__Short problem__
Print verbatim the opening line of the material and every subsequent line through the one containing "PI = math.pi".
##### Available data #####
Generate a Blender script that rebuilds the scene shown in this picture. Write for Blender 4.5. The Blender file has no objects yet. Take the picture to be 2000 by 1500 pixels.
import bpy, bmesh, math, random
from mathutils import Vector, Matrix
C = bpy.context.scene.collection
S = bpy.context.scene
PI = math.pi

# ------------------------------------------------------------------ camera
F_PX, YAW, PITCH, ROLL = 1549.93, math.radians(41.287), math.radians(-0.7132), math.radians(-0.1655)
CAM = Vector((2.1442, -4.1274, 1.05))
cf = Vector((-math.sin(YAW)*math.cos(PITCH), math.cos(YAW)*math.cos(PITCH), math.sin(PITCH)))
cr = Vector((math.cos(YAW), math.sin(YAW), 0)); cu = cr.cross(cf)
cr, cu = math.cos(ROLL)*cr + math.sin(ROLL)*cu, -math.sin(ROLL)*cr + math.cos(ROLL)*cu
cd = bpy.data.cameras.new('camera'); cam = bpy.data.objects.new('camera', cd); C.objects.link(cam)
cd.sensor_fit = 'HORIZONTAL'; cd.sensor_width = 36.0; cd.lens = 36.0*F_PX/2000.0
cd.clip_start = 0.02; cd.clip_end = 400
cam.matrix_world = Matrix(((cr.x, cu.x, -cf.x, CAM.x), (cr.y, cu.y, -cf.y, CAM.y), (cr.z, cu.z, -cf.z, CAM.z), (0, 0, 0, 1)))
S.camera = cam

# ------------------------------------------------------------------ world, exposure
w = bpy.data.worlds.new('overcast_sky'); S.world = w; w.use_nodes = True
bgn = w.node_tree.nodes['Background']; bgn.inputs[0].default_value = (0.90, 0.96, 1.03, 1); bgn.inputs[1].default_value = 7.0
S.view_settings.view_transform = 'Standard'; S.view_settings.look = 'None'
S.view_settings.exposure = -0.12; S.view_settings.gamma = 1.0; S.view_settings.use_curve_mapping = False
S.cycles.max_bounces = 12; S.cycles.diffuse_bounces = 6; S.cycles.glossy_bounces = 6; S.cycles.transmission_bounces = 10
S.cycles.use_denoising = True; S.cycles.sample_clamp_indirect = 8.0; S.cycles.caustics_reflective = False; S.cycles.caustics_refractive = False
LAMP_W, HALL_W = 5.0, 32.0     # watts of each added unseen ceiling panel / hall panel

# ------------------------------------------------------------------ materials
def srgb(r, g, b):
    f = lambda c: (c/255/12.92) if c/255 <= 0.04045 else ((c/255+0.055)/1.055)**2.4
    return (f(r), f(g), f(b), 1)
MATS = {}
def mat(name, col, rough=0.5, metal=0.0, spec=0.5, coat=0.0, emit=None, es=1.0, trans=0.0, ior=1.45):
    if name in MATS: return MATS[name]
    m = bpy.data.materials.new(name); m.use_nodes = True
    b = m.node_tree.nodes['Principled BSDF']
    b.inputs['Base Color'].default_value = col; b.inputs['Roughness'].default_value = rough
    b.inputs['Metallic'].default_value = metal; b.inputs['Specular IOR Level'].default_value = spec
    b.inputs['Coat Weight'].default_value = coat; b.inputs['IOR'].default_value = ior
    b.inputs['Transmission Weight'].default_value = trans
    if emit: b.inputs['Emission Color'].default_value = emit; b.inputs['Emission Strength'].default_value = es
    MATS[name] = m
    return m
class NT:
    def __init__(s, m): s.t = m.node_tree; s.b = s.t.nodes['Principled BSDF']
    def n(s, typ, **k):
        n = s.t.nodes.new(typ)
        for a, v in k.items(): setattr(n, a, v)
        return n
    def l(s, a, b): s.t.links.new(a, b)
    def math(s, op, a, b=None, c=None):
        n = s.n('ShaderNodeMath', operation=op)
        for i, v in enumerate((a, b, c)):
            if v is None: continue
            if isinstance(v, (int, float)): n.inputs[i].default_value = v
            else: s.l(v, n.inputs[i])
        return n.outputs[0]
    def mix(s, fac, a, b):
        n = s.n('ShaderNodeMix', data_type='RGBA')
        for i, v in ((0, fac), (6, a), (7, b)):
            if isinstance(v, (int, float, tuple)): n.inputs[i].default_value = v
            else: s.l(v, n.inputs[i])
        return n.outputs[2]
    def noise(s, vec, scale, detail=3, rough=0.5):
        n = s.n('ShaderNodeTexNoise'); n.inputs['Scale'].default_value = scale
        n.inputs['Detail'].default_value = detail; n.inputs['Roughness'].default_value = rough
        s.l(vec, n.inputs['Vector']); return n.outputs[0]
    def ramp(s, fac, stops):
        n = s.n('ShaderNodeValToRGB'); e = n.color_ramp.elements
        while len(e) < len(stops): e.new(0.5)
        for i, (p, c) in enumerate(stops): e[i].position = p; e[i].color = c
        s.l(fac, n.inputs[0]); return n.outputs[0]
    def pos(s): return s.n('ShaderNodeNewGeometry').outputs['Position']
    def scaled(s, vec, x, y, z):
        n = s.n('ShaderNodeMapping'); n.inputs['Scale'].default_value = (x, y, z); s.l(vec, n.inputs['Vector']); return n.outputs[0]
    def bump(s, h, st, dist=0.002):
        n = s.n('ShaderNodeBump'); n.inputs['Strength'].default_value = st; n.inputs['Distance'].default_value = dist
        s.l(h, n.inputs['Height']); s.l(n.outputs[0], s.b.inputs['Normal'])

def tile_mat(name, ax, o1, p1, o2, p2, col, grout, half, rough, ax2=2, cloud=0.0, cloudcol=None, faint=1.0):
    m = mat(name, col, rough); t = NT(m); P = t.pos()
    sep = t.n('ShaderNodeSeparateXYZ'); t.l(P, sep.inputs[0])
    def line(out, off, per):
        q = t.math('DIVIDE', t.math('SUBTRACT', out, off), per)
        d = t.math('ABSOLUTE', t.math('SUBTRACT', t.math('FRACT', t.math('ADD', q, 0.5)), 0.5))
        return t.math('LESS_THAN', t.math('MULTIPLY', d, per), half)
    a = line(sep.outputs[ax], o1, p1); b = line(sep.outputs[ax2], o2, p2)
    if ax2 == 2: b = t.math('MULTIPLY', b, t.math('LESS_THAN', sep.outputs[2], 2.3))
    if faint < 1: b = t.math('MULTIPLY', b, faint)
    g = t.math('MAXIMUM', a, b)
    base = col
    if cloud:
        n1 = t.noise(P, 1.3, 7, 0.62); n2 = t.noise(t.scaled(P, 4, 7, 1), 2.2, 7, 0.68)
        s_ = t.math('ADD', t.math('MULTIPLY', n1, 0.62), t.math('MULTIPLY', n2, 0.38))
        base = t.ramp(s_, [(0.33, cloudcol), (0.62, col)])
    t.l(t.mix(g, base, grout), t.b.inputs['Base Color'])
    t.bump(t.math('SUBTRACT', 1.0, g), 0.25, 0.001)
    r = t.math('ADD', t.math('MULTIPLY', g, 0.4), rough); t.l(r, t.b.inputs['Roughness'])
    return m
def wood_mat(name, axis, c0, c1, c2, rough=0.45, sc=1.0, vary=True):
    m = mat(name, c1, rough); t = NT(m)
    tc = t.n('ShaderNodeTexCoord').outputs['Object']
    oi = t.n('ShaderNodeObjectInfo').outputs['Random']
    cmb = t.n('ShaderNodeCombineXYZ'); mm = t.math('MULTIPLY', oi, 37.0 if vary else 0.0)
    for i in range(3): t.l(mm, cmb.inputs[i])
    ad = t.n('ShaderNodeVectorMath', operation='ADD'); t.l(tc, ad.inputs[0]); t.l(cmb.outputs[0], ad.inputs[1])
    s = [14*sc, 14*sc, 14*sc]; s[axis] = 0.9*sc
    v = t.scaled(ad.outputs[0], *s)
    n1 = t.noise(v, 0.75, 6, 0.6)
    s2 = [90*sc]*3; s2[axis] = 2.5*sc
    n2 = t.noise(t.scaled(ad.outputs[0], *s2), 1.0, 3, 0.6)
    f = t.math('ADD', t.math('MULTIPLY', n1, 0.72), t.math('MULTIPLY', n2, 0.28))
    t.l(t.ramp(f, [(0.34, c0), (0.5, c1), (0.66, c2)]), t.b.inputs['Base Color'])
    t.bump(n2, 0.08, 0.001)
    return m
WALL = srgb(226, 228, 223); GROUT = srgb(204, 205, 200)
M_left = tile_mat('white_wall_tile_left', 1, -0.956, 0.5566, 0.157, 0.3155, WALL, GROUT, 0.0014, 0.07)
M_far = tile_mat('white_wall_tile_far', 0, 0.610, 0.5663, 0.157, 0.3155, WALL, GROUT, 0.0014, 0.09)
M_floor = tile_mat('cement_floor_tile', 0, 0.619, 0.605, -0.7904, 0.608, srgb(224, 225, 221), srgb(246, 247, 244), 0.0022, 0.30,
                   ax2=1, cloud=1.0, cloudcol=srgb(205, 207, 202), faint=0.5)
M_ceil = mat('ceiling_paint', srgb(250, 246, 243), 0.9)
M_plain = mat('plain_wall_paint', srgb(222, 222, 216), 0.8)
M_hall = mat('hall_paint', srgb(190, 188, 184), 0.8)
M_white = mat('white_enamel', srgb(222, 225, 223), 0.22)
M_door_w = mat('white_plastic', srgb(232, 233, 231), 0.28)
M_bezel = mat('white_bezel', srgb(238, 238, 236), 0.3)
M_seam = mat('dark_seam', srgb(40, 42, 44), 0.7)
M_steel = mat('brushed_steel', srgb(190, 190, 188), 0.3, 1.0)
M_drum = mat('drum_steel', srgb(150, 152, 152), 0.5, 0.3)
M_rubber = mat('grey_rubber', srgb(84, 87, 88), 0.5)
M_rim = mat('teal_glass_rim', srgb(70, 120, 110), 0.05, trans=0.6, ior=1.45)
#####
__Written answer__
Generate a Blender script that rebuilds the scene shown in this picture. Write for Blender 4.5. The Blender file has no objects yet. Take the picture to be 2000 by 1500 pixels.
import bpy, bmesh, math, random
from mathutils import Vector, Matrix
C = bpy.context.scene.collection
S = bpy.context.scene
PI = math.pi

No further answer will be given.